Nella primavera del 2020, lo Stato del Minnesota si è trovato sotto i riflettori di tutto il mondo a causa della tragica morte di George Floyd, ennesimo afroamericano deceduto tra le mani degli agenti di polizia. All’omicidio seguirono i moti di protesta del movimento Black Lives Matter, ma anche la creazione Operation Safety Net (OSN), un programma governativo pensato per condividere documenti e semplificare le indagini sui disordini che hanno accompagnato le manifestazioni. Due anni dopo, le marce di massa si sono significativamente ridimensionate, ma l’OSN è più attivo che mai e in Minnesota si schedano persino i giornalisti.
Sia chiaro, non stiamo parlando di sospetti o di criminali, ma di soggetti che nell’ultimo anno sono stati presi da parte durante le manifestazioni per poi essere immortalati dagli smartphone delle Forze dell’ordine. Nessuna accusa, nessun arresto, solamente un approccio forzato e informale utile a strutturare un non meglio specificato “sistema”. Questo sistema, ha scoperto un’indagine del MIT Technology Review, altri non è che una delle molte app che le polizie a stelle e strisce acquistano da imprenditori privati, app che in questo caso adotta la dimensione della sorveglianza e dell’intimidazione.
Nello specifico si parla di Intrepid Response, un prodotto della Intrepid Networks che consiste in un database personalizzabile attraverso cui gruppi di persone possono ottimizzare la “situational awareness” durante le operazioni di emergenza. Come capita regolarmente in queste occasioni, il reparto marketing dell’azienda rimarca come il software sia pensato per «salvare delle vite», tuttavia lo strumento viene effettivamente usato per avere una maggior consapevolezza di chi stia partecipando a eventi di protesta, cosa che va di fatto ad annullare l’elemento di anonimato garantito dalla folla.
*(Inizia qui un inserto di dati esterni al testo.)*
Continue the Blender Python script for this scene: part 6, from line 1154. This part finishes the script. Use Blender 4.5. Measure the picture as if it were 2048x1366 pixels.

Una volta registrati i dati, l’app tiene a mente la foto, l’anagrafica del soggetto immortalato e la geolocalizzazione del luogo in cui è stato compiuto lo scatto. Di per sé, il programma non è dotato di algoritmi di riconoscimento facciale, ma, bisogna ricordare, il Minnesota Fusion Center può facilmente rimediare a questa mancanza facendo affidamento allo Homeland Security Information Network, la quale contiene a sua volta meccanismi di registrazione biometrica forniti da entità terze quali Clearview AI, Vigilant Solutions, Acuant FaceID o altri ancora.
Le autorità del Minnesota hanno dichiarato che i file di Intrepid Response non siano usciti al di fuori dei confini statali e che non siano nemmeno stati processati attraverso algoritmi di riconoscimento facciale, tuttavia le foto non sono ancora state cancellate, se non altro perché queste rappresentavano una prova essenziale per una causa che si è recentemente conclusa con un patteggiamento.
Ora, a rigore di logica, la polizia dovrebbe ripulire i propri server dalle informazioni raccolte in maniera coercitiva, tuttavia è facile credere che gli agenti si terranno ben saldi i dati raccolti, magari giustificando la propria inefficienza con il fatto che il processo di analisi e rimozione delle schede richieda molto tempo. Certo, a questo punto potrebbe intervenire Intrepid Networks stracciando il contratto siglato con le autorità, tuttavia questo scenario pare assai poco probabile, visto che il CEO Britt Kane, informato di questo abuso, ha semplicemente detto di «non voler dar voce a preoccupazioni o a mancanza di queste», tacitamente adottando una posizione di neutralità che lascia a intendere una certa malizia.